I am surprised it’s only $3,000 even for a base level configuration. I am assuming Nvidia would want to make the most of its monopoly like position.
for AI inference (generally hardware agnostic, which is different than AI training, which is heavily CUDA based) favors vram. Digits has to compete against both apples m series chips at max ram capacity, as well as the recently announced AMD Strix Halo devices, which come with up to 128 GB shared ram.
A fully kitted out Strix Halo device with 128gb ram is 2000$, a fully kitted out Mac Studio with 128GB ram is just under 5000$. Nvidia claims it starts at 3000$, so finding out the 128gb cost is still in the air.
These desktop systems, first previewed as “Project DIGITS” in January, aim to bring AI capabilities to developers, researchers, and data scientists who need to prototype, fine-tune, and run large AI models locally.
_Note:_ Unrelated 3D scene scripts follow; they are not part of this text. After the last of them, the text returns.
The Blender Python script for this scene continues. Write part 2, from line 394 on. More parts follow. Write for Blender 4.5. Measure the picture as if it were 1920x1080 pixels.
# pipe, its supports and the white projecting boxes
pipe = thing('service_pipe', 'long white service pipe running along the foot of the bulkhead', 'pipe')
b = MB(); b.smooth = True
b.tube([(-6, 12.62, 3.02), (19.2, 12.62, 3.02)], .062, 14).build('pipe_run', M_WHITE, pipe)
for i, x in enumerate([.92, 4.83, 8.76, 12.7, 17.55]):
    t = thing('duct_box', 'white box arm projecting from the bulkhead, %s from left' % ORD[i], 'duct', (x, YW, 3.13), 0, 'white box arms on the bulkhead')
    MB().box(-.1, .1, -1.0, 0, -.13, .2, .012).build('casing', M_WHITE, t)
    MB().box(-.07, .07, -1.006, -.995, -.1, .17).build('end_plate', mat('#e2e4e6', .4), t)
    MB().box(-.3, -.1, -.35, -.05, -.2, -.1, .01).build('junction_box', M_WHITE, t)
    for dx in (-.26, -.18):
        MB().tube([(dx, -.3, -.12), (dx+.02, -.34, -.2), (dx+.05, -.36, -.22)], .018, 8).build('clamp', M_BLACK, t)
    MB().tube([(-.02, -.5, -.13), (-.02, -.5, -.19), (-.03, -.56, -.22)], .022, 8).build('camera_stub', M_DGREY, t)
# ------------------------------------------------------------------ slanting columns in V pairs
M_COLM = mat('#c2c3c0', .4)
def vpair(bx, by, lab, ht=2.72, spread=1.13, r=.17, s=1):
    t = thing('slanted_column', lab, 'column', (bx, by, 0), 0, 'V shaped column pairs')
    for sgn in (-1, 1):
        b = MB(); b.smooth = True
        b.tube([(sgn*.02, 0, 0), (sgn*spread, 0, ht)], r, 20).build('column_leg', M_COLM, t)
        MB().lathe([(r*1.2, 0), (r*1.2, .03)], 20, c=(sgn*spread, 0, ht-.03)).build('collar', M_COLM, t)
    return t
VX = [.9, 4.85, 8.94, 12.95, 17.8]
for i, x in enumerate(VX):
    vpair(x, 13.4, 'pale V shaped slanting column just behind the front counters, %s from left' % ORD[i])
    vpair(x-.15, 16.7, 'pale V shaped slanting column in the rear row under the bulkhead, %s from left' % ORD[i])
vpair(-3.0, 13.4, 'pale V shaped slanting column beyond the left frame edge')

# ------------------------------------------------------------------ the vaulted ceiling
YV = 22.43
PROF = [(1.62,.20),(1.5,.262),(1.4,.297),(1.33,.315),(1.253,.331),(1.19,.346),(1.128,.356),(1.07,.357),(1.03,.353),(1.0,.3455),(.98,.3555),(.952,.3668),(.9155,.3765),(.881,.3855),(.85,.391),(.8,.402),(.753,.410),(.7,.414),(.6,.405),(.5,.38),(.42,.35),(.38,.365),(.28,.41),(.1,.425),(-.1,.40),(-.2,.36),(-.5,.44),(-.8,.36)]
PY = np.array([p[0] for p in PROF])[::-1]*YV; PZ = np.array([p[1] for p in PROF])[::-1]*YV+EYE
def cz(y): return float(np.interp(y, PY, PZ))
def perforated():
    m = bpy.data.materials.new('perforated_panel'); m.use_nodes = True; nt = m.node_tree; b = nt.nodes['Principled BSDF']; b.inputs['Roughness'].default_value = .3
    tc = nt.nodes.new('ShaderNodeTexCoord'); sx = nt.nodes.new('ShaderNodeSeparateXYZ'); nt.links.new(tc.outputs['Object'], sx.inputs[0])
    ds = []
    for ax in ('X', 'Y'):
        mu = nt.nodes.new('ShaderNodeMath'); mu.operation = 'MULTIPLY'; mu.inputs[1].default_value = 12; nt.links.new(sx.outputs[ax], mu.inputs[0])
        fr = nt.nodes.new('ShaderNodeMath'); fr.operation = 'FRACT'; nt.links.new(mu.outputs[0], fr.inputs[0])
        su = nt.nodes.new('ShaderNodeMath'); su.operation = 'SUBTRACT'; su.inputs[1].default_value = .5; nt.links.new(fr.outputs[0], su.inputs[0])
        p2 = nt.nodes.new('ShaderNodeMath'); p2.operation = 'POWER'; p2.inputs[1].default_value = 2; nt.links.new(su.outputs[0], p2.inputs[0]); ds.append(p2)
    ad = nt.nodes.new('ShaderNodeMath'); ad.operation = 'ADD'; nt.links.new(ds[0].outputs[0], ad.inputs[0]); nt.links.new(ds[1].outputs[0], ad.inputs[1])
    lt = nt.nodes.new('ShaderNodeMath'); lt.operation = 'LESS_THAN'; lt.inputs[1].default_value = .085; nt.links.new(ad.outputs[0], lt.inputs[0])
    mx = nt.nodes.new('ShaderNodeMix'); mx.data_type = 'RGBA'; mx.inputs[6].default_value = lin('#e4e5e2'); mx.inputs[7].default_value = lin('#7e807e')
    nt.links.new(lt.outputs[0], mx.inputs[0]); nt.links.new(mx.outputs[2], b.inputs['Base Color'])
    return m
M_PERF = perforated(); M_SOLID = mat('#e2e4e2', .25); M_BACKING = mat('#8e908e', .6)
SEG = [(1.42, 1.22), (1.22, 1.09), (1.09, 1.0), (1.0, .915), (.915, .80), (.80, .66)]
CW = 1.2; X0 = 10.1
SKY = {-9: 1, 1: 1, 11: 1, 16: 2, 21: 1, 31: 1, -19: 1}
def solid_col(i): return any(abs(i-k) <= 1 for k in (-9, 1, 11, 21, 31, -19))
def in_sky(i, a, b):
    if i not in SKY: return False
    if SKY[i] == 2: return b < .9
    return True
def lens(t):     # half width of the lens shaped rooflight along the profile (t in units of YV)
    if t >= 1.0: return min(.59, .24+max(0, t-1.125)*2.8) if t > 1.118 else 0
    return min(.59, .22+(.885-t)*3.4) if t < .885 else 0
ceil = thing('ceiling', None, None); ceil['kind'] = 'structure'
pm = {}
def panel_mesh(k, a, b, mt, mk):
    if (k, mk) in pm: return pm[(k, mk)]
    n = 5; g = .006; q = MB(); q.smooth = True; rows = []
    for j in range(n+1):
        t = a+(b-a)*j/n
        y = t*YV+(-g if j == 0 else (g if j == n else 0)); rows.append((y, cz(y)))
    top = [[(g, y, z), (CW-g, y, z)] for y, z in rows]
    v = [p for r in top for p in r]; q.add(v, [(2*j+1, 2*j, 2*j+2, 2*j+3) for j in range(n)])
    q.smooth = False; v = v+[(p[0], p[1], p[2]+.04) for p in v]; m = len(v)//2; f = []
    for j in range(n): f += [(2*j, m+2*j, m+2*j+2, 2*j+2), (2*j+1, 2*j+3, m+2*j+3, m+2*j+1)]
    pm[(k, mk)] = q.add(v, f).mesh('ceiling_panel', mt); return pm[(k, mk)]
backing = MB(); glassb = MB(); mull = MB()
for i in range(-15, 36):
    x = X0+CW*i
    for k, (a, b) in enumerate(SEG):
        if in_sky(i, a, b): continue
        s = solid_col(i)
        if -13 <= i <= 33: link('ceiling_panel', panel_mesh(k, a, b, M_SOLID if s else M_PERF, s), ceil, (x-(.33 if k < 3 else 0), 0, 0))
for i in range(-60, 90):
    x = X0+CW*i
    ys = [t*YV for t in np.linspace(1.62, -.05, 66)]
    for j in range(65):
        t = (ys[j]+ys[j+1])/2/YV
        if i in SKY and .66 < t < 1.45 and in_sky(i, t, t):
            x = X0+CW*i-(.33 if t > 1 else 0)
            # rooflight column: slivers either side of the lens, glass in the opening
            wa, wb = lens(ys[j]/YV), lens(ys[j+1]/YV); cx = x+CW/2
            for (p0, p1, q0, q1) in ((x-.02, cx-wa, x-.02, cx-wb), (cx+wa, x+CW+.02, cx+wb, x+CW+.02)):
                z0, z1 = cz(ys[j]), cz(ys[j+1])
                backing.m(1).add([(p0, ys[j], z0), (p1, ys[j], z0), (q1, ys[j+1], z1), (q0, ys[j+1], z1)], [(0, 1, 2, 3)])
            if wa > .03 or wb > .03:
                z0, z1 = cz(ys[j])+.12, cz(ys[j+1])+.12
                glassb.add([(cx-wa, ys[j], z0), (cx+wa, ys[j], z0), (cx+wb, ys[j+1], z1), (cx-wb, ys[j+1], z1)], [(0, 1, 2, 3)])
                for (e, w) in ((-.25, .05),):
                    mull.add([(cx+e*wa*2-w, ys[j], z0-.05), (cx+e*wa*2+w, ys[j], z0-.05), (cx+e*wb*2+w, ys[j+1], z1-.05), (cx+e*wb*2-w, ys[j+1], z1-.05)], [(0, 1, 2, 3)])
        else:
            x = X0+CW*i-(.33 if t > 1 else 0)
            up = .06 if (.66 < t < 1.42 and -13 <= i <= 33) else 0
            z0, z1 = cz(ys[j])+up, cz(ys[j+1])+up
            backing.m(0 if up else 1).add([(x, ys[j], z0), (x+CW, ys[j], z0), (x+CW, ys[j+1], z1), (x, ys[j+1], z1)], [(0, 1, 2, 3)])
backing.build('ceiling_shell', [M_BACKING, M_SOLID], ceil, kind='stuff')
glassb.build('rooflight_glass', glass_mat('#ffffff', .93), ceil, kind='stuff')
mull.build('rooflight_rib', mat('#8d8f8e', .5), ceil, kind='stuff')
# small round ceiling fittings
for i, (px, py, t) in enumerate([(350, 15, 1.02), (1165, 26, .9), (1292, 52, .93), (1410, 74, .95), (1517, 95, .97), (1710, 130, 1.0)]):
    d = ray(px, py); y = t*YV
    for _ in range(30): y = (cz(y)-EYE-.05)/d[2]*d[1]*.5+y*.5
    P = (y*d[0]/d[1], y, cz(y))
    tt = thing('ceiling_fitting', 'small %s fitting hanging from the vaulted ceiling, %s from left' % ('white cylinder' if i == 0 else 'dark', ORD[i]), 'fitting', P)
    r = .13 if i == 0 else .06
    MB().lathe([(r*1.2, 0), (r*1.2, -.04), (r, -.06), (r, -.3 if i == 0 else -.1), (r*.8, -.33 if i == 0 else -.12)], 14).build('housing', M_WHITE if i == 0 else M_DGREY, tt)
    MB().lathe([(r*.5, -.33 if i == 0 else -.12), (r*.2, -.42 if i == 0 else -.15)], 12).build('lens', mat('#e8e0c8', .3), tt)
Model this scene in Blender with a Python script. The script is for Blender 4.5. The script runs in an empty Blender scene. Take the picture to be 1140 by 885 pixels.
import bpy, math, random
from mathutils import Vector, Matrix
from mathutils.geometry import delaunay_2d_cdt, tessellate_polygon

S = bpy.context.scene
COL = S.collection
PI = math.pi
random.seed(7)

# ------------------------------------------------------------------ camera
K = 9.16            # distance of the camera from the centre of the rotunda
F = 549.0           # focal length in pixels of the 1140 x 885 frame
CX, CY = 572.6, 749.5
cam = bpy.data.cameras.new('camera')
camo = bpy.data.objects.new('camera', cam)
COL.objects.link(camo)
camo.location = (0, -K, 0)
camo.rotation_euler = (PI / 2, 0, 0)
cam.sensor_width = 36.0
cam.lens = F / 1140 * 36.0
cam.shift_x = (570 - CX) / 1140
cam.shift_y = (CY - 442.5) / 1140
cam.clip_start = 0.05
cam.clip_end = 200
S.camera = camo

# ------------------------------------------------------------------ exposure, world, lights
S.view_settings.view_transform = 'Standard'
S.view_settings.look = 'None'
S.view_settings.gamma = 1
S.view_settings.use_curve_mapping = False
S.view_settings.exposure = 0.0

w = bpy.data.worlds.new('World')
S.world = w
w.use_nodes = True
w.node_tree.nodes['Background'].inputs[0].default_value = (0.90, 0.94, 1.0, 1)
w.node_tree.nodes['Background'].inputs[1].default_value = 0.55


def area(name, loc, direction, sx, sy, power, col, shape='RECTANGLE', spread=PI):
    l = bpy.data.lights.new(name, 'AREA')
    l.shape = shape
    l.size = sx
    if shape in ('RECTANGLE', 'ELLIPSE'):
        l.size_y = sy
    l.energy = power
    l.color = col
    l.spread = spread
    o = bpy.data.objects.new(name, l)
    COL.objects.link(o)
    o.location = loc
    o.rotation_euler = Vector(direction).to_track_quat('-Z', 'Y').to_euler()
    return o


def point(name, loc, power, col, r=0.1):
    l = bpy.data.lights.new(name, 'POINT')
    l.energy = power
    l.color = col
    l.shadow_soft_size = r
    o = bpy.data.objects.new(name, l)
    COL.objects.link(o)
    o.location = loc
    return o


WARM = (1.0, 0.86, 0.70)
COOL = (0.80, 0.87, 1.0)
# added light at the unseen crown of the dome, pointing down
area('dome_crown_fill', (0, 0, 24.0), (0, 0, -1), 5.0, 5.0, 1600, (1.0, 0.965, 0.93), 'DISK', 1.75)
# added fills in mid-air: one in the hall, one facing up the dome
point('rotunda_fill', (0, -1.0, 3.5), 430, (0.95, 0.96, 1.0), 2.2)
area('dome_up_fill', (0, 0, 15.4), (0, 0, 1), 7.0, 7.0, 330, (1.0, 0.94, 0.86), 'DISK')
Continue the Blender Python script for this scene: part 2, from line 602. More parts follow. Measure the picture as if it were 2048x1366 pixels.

DGX systems can serve as standalone desktop AI labs or “bridge systems” that allow AI developers to move their models from desktops to DGX Cloud or any AI cloud infrastructure with few code changes.
If the aim is to get them to researchers and those researchers manage to develop useful software that runs on parallel compute hardware, that increases the value of their product.
I’d guess that desktop computer usage will only account for a small portion of their parallel compute hardware, and not what the parties with deep pockets are mostly interested in.